In turn, DOJ lawyers said that it is “unnecessary” to designate a special master and that doing so would simply delay and/or slow down the investigation.

The Attorney General’s Office brought to the courtroom two members of the team responsible for identifying and selecting material possibly covered by attorney client privilege, a total of “520 pages” of documents that they said they had used broad criteria to categorize as such.

Trump’s legal team called for the appointment of a special master last week in their first official response to the Mar-a-Lago raid.

The raid was launched after Trump and his legal team delayed for months returning classified documents that he had in his possession but which legally should have been in the hands of the National Archives.

Trump’s advisers returned 15 boxes of materials containing classified documents from Mar-a-Lago to the Department of Justice last January, but authorities had developed information from witnesses that more classified materials were still at the Florida resort.

Prosecutors said in a document filed in court on Monday that the FBI had evidence that “obstruction of justice” may have been engaged in at Mar-a-Lago, saying that probably documents were hidden and removed from the storage area at Trump’s home where the documents were being kept.

During their search on Aug. 8, the FBI seized 33 boxes, containers or items of evidence both from the storage area as well as from Trump’s office, according to the court document.

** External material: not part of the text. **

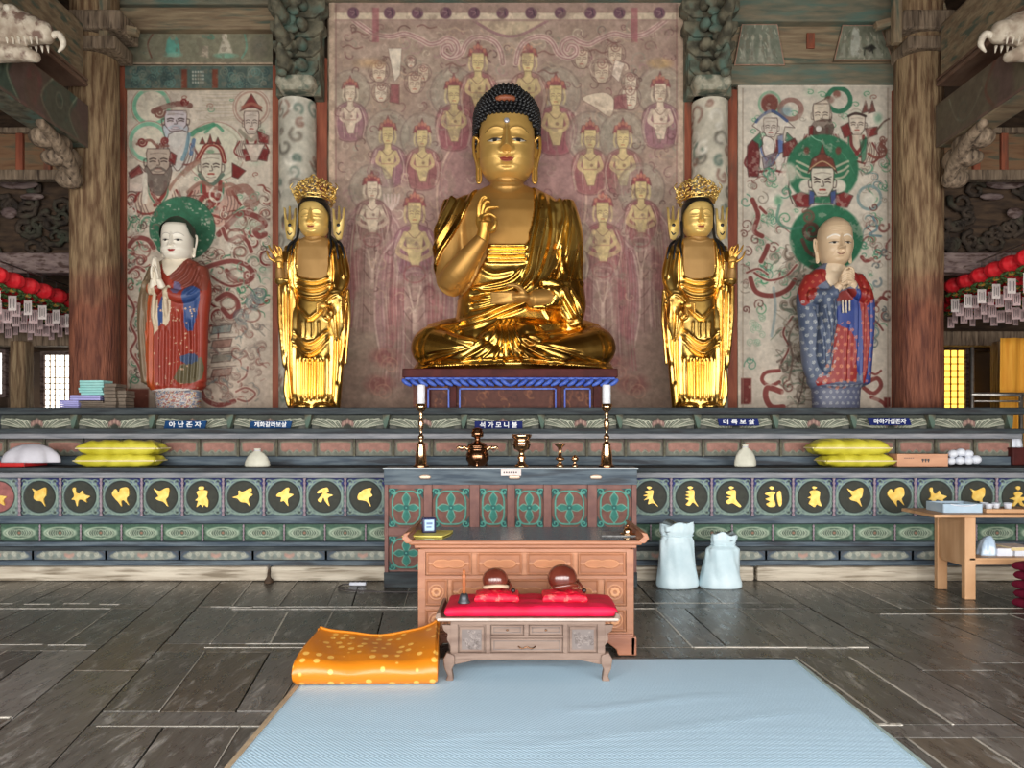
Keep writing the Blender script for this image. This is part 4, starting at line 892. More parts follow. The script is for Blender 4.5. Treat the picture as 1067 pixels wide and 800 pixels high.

Bratt said on Thursday that the investigation revolves around some 300 documents marked classified, to which executive privilege cannot be applied, although that claim was objected to by Trump’s attorneys.

Judge Cannon said in court that there is no law that specifically prevents an ex-president from claiming executive privilege and said that she was leaning toward designating a special master, to which investigators responded that this would hinder their examination of the documents that are part of their investigation until the special master had done so.

After consulting with both sides, the judge said that she would make public a more detailed list of what the agents took from Mar-a-Lago.